Domani è domenica 1° febbraio, nota ormai in tutta Italia come la Giornata per la vita, indetta 37 anni fa dai vescovi italiani. Davanti a quasi tutte le chiese si vedranno volontari e volontarie del Cav (Centri aiuto alla vita) offrire vasetti di primule multicolori per autofinanziare questi luoghi, nei quali madri in difficoltà sono ascoltate, sostenute, aiutate in tutte le loro necessità. La giornata ha uno scopo ben preciso: un invito a guardare il mistero sacro che c’è in ogni persona e prodigarsi per la cura della vita dal concepimento al suo termine naturale. Tanti sono in Italia quelli che si mettono a servizio di una vita che a volte viene “seminata nella debolezza” (1 Cor 15,43) come dice in questa circostanza il Messaggio dei vescovi italiani. Vite seminate senza amore nel grembo di tante donne, bambini che poi saranno accolti da altre famiglie in forza della rivoluzione della tenerezza, come dice sovente Papa Francesco.

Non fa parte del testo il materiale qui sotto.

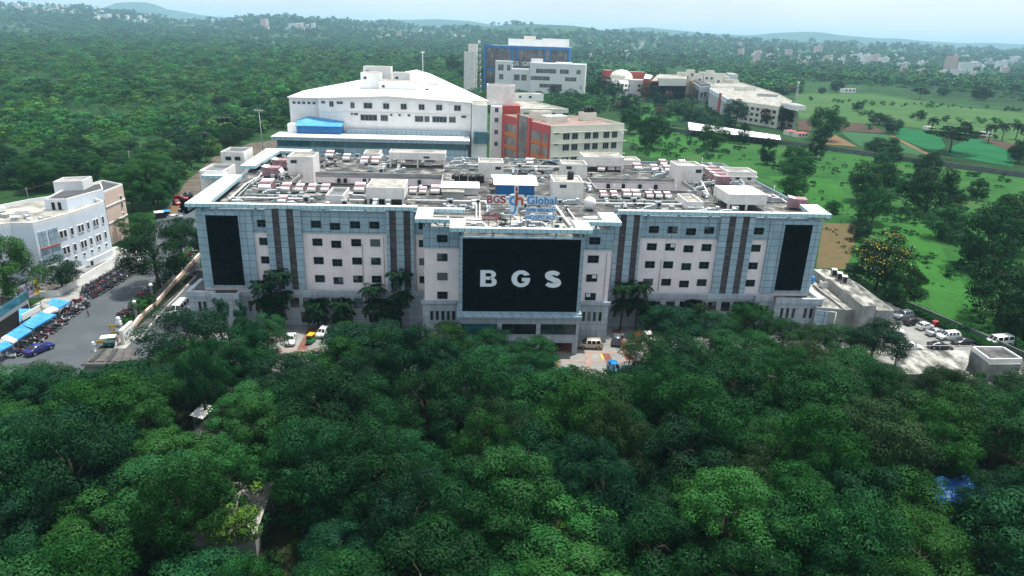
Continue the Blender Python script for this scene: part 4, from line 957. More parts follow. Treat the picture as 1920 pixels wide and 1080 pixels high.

Il declino demografico, la denatalità crescente stanno producendo effetti devastanti: i bambini di oggi porteranno sulle spalle — come una piramide rovesciata — il peso schiacciante delle generazioni precedenti. Solo in Italia ogni anno a 100mila bambini con la pratica dell’aborto viene impedito di vedere la luce della vita, senza contare che, attraverso la prassi della fecondazione artificiale, c’è una notevole dispersione di vite umane che non nasceranno mai. Il desiderio bellissimo di avere un figlio si è trasformato nella pretesa di averlo ad ogni costo, perché di costi si tratta, e per coloro che si dispongono ad adottare bambini o accoglierli in affido quanti gioghi pesanti, percorsi irti di difficoltà vengono imposti. Questo è un giorno che dovrebbe scuoterci da quella maledetta globalizzazione dell’indifferenza. “Ci siamo abituati alla sofferenza dell’altro, non ci riguarda, non ci interessa, non è affare nostro” (Papa Francesco).
Come è possibile incamminarsi verso un nuovo umanesimo?
Ad una sola condizione: amare e vivere intensamente la realtà presente. Questo ci richiama una giornata tipo di Gesù come quella che San Marco descrive nel Vangelo che leggeremo domani.
Una giornata tipica della vita di Gesù fa impressione. Al mattino presto è nella sinagoga di Cafarnao, dove insegna con autorità, tanto da stupire tutti con il suo insegnamento. Poche ore dopo esce dalla sinagoga ed entra nella casa di Pietro a visitare la suocera ammalata. Gesù la guarisce ed ella si mette subito a servirli, scende la sera, ma la giornata non è ancora finita: accorrono da tutti i paesi e i villaggi vicini ammalati e indemoniati di ogni tipo. Gesù con infinito amore li accoglie tutti, uno per uno, scaccia il demonio dal cuore e dal corpo di questi poveretti. Si può pensare con ragione che ormai sia stanco, ma per Gesù non è ancora l’ora del riposo.
Il suo riposo consiste nel far perdere le sue tracce, allontanarsi in un luogo deserto e là stare ore e ore con il Padre suo in preghiera, finche viene raggiunto dai suoi discepoli che gli dicono: tutti ti cercano. Gesù riparte spinto da che cosa? Dall’amore che lui respira con il Padre e che trasmette a ognuno di noi. Una compassione per ciascuno. Imitare la vita di Gesù è il solo metodo che ci trascina dalla cultura della morte alla cultura della vita.
Il valore assoluto non è questa vita, pur destinata a finire, ma è l’amore per il destino di ogni uomo. È solo questa compassione per cui ogni giorno si possa spendere per la vita dell’altro come hanno fatto i Santi. Prima della vita viene l’amore alla vita. Impariamo da don Bosco (“non bisogna solo voler bene ai giovani, bisogna che si accorgano che gli vogliamo bene”) e impariamo dalla realtà come la stupefacente storia di Martin Pistorious raccontata nel libro Ghost boy. Un uomo oggi sposato che ha passato dodici anni in coma e contro ogni speranza ne è uscito grazie all’amore e le attenzioni di un’infermiera che se lo prese a cuore. Una storia che si conclude con questa frase di Martin, trattato per anni come un guscio vuoto senza libertà mentre lui si accorgeva di tutto: “Nessuno sa quali pesi possiamo portare finche non ci vengono chiesti e perché la vita è una trama imprevista che può cambiare in un secondo”.